It seems a simple solution – using consumer electronic devices such as iPads and other tablet computers to replace the heavy paper flight manuals, maps and charts that pilots are required to carry.

In aviation, these moves are rarely simple, however, as safety requirements and reliability tests require a thorough process to determine suitability for use of these devices on the flight deck. Once they were approved, airlines have been quick to pick up on the opportunities provided by the technology.

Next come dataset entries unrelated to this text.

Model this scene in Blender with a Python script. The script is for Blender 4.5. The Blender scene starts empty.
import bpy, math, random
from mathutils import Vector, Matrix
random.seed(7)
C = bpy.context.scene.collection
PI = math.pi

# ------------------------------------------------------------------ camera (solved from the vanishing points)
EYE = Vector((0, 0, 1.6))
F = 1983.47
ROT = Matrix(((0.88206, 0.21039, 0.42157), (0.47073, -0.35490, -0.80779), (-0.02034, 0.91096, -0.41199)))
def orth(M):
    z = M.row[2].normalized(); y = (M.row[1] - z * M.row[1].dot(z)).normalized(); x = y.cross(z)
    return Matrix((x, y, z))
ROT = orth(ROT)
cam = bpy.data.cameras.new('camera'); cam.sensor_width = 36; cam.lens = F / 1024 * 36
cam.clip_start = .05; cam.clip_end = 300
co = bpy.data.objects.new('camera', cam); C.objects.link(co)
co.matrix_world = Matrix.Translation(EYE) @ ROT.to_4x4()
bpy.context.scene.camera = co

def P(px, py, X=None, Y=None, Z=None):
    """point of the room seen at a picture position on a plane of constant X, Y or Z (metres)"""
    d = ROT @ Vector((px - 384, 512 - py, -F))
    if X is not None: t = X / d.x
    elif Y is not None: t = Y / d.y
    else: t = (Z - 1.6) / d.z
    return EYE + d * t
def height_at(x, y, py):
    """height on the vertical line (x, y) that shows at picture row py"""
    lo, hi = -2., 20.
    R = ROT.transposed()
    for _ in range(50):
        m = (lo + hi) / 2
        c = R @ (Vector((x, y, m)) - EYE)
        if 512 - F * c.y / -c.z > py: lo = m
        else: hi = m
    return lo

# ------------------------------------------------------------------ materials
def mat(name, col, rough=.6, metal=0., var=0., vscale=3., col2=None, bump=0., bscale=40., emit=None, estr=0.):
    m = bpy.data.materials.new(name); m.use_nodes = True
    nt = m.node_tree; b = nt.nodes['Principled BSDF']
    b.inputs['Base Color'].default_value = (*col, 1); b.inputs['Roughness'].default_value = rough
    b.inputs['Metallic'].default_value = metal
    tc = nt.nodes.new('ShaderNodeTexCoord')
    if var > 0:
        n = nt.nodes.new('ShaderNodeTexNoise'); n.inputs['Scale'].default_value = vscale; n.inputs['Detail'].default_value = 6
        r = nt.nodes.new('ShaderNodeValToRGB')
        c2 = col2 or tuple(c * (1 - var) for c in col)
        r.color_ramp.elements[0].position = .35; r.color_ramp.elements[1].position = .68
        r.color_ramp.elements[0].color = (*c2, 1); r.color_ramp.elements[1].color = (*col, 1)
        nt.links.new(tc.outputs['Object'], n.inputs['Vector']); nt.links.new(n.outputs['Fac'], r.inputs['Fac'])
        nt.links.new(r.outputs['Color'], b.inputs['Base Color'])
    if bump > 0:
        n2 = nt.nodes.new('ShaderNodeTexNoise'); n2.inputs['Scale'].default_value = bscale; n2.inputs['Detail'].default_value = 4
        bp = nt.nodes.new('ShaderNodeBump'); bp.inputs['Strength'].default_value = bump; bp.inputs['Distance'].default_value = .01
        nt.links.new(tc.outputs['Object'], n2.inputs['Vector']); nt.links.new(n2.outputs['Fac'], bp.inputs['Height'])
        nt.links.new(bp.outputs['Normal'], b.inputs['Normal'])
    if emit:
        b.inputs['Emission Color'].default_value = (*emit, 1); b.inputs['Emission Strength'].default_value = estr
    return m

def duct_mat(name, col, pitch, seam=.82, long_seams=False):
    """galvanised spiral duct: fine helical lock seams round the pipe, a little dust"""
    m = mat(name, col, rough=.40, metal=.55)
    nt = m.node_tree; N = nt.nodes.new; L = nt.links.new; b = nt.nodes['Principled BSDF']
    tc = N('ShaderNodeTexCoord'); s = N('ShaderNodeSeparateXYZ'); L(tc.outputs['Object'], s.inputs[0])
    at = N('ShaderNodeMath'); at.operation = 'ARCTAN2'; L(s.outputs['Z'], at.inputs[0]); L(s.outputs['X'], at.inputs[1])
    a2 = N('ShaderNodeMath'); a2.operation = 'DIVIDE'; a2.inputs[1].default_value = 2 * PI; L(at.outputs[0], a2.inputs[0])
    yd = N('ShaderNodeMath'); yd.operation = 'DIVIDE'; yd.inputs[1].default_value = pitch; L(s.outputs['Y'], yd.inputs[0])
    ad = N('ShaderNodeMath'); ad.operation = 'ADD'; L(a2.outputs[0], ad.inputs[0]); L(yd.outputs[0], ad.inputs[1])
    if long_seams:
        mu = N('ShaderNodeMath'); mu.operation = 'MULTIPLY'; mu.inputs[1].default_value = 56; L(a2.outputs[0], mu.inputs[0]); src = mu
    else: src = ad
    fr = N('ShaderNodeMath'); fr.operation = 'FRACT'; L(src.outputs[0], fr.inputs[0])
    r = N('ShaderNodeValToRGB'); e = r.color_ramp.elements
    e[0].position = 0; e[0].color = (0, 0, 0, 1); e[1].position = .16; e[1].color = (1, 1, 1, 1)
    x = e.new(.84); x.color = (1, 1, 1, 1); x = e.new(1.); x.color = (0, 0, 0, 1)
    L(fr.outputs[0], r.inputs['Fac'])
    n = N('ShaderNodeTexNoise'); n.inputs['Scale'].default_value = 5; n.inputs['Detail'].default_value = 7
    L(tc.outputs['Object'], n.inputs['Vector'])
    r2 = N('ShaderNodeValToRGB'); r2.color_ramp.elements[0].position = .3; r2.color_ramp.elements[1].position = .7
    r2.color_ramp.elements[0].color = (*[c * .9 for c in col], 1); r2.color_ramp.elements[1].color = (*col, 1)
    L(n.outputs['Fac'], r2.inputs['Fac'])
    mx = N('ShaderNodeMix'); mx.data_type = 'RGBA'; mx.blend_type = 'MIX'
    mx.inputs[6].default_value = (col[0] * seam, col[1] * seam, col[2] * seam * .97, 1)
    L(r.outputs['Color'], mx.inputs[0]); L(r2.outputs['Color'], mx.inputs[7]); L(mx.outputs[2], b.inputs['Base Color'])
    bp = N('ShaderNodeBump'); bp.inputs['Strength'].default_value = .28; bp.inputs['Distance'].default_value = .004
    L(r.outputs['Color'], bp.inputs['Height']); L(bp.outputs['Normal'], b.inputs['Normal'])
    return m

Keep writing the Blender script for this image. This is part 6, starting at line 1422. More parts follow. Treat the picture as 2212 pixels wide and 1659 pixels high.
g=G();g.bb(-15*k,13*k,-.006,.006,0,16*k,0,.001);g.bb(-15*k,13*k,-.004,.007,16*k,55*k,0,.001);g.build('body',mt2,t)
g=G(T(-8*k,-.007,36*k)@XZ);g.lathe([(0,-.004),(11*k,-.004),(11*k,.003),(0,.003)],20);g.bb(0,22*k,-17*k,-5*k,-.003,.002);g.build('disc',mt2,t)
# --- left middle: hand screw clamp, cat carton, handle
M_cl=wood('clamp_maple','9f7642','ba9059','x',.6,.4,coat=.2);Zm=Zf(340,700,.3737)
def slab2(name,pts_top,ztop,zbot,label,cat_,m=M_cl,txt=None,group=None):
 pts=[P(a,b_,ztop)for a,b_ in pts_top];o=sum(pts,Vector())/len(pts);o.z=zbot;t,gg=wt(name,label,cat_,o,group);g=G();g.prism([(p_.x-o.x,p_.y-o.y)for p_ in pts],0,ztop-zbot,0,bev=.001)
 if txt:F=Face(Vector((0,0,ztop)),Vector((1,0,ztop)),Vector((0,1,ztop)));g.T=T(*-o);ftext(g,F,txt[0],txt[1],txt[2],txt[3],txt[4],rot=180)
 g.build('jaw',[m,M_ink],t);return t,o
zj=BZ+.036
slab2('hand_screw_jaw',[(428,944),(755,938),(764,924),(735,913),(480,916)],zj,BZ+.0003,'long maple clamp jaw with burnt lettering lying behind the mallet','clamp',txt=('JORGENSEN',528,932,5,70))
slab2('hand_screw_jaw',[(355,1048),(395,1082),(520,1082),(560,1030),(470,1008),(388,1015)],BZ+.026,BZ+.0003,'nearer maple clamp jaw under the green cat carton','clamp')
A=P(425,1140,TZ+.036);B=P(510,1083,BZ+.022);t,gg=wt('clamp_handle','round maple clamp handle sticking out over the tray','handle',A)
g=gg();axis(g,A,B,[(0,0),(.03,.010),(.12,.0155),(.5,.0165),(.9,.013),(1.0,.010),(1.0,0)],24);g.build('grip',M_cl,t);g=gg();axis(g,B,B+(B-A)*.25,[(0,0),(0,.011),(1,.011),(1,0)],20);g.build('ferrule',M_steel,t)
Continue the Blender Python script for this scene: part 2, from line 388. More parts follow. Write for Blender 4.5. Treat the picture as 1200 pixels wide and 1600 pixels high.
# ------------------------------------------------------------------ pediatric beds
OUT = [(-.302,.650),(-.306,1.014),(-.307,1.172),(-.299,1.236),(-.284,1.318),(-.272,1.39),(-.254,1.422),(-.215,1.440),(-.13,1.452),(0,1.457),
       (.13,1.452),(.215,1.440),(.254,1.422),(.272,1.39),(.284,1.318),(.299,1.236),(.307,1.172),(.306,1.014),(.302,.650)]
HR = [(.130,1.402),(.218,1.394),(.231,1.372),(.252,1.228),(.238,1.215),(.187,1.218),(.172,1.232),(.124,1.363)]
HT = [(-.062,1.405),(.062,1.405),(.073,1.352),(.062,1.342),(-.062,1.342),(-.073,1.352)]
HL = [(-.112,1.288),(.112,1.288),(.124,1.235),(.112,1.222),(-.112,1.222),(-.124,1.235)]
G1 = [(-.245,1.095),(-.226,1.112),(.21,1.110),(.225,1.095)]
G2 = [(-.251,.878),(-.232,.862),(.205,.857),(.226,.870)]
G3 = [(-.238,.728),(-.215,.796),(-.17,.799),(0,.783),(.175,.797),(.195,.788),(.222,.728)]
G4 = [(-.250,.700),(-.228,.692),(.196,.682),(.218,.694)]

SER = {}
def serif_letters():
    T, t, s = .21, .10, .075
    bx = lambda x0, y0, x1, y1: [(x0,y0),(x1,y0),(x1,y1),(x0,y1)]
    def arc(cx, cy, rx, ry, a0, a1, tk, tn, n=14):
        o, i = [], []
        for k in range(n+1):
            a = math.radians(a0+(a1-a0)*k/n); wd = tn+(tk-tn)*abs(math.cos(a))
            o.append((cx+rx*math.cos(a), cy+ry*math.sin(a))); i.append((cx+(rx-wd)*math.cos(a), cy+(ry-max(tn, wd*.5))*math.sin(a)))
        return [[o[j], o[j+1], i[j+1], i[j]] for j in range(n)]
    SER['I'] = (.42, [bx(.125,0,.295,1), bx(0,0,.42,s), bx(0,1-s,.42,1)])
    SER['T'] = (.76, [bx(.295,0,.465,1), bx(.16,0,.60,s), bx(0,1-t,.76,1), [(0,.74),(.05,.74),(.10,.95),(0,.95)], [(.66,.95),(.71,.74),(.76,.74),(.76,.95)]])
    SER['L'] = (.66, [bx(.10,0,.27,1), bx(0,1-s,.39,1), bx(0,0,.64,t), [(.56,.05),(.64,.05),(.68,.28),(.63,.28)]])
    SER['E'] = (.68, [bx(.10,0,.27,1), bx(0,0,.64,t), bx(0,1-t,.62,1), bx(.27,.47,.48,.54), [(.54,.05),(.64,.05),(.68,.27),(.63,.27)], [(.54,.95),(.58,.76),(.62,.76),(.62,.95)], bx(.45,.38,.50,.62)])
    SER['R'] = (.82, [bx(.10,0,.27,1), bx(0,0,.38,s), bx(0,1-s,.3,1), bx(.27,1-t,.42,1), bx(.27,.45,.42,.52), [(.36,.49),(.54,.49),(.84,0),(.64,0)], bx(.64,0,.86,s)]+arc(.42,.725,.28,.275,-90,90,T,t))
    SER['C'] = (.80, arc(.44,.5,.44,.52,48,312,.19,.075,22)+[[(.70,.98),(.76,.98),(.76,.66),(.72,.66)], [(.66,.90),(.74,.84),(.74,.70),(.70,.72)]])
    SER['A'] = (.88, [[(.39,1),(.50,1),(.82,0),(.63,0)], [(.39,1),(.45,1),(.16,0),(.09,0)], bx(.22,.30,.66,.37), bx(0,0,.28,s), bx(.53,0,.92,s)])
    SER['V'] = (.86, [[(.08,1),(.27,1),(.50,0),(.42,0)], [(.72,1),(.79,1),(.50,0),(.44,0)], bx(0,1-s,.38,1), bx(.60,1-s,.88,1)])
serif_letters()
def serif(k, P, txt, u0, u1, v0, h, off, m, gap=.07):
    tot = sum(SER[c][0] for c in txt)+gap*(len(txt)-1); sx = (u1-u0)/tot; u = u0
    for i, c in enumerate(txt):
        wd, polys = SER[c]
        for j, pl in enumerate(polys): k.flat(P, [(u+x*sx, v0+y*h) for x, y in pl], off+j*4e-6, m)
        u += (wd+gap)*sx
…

Aside from allowing pilots to update their manuals faster and more easily, file flightplans and manage schedule changes and weather disruptions, there is a significant environmental benefit. An iPad weighs as little as half a kilogram. Many pilots and flight decks routinely have to carry up to 20 kilograms worth of maps, manuals and charts. A typical paper flight plan for a Dallas to Tokyo flight could be almost nine metres long! By putting most of it on a tablet computer, airlines can save paper, save pilots from having to carry it all around and, most importantly, save fuel and CO2.

FedEx is one such airline, implementing the paperless cockpit in 2013. It found that the manuals on board each aircraft consumed 32 tonnes of paper each year across its operation and, by going paperless, 768 trees are conserved annually and nearly 3,500 tonnes of CO2 are saved.

Similar impacts have been achieved at the dozens of airlines now undertaking the transition to tablets on the flight deck: United Airlines (3,208 tonnes of CO2 saved per year); Delta (12,000 tonnes); Malaysia Airlines (720 tonnes); and Air Canada (up to 200 tonnes).